**Dataset records**
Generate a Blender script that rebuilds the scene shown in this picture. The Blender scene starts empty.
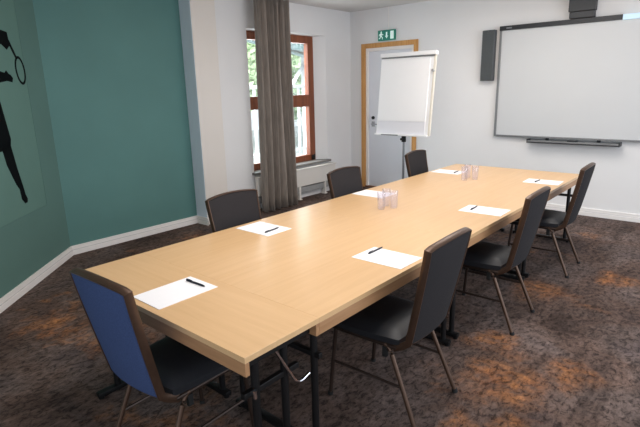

---

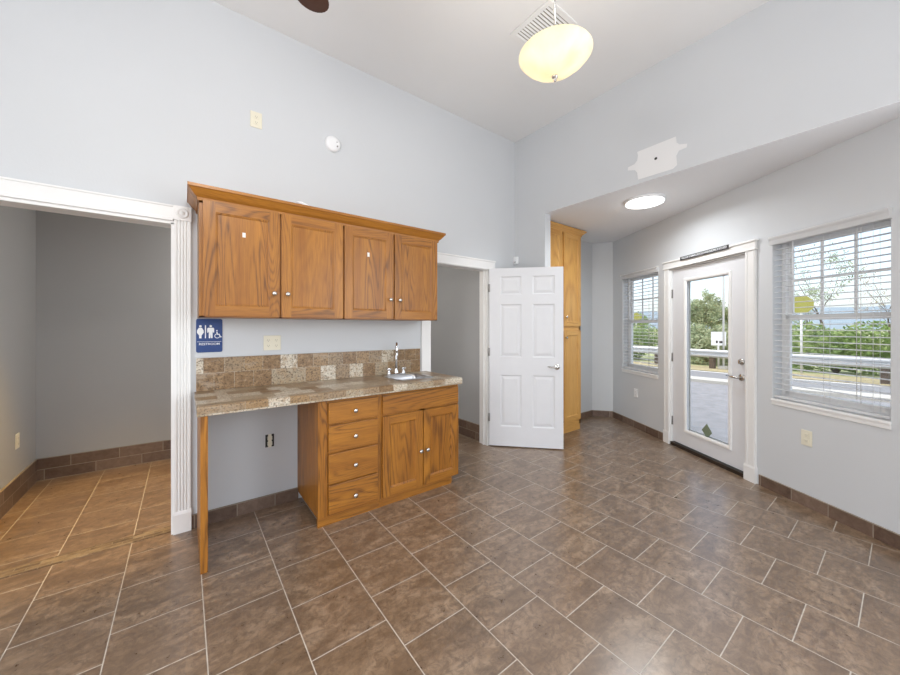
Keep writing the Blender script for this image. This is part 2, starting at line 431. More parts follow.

...

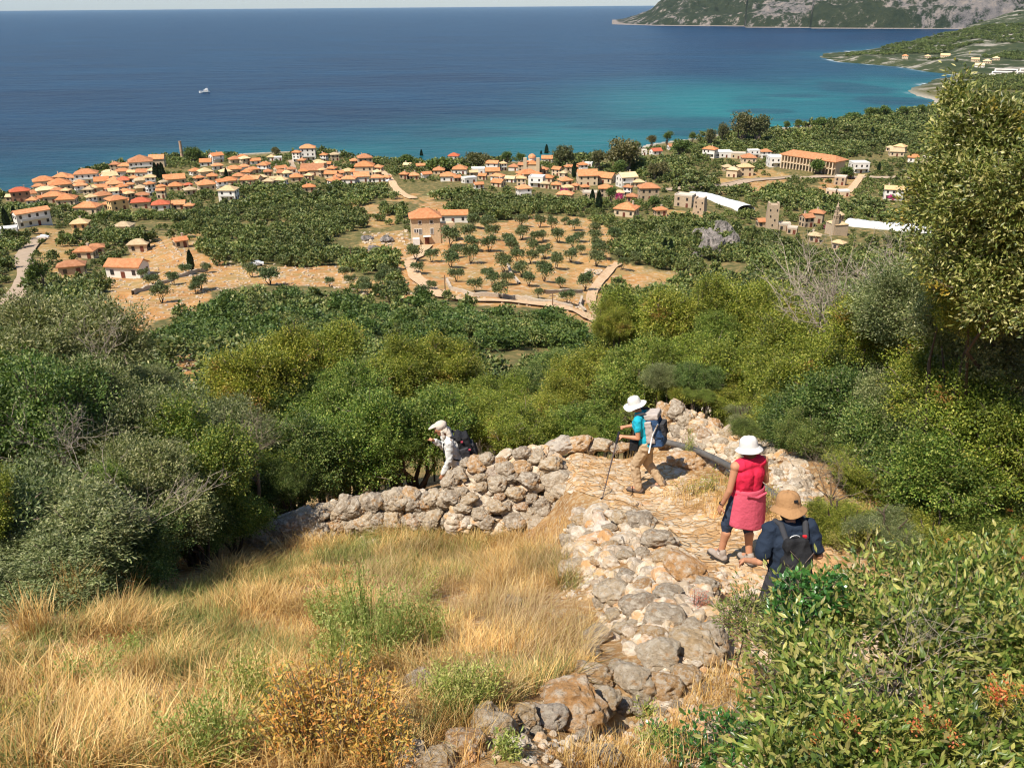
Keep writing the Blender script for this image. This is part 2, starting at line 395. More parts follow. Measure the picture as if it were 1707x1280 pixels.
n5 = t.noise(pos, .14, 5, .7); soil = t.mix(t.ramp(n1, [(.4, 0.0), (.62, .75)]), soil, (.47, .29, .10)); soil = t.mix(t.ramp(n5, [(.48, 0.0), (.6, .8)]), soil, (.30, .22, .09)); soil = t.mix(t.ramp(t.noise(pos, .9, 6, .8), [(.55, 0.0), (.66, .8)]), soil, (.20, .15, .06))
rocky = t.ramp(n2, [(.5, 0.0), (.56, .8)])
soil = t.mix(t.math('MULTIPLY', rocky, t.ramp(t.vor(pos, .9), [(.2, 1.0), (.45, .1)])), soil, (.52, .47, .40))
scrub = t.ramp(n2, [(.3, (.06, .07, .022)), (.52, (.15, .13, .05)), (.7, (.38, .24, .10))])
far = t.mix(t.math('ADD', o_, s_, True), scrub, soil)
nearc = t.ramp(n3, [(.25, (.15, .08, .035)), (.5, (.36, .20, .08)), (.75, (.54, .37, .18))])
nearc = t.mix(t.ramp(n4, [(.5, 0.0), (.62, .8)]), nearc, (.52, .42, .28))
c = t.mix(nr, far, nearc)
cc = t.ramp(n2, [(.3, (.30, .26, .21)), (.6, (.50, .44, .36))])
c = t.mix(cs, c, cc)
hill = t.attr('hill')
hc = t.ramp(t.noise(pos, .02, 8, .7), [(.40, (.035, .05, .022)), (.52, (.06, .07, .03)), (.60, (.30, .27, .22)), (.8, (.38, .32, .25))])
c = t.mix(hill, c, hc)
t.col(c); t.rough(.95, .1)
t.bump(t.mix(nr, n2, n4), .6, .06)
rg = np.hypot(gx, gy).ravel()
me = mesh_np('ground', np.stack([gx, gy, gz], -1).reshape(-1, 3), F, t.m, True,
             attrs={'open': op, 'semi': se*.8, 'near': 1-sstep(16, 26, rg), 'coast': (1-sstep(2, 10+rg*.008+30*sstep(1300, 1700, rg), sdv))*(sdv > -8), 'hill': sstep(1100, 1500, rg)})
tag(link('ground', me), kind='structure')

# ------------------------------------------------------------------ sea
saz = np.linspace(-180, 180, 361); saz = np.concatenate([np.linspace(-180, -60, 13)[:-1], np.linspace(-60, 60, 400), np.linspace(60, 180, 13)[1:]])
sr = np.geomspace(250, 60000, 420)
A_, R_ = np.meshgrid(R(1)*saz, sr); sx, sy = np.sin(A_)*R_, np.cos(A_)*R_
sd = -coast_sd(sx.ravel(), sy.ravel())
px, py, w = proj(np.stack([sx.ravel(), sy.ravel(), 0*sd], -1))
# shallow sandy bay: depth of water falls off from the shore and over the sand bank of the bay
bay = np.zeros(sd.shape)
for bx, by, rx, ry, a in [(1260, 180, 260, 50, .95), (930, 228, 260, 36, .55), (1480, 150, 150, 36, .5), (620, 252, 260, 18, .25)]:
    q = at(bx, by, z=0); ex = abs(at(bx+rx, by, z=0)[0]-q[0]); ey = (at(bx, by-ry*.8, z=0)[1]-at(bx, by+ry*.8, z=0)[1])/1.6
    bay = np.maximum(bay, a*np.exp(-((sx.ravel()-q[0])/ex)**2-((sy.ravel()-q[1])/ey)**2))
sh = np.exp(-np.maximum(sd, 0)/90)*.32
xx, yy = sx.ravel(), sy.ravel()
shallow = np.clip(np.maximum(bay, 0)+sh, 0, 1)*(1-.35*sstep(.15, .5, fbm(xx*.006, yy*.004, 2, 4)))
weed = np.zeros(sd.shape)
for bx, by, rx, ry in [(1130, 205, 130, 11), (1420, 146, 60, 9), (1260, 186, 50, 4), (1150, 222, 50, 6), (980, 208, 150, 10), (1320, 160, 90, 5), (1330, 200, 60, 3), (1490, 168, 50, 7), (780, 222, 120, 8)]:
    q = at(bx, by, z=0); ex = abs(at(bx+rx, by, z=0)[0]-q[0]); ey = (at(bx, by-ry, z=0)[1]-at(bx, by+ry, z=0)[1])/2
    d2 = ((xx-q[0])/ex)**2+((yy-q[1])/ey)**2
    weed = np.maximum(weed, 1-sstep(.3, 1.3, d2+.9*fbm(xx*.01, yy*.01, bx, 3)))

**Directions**
Copy each line above where the string "follow" occurs.

**Result of the task**
Keep writing the Blender script for this image. This is part 2, starting at line 431. More parts follow.
Keep writing the Blender script for this image. This is part 2, starting at line 395. More parts follow. Measure the picture as if it were 1707x1280 pixels.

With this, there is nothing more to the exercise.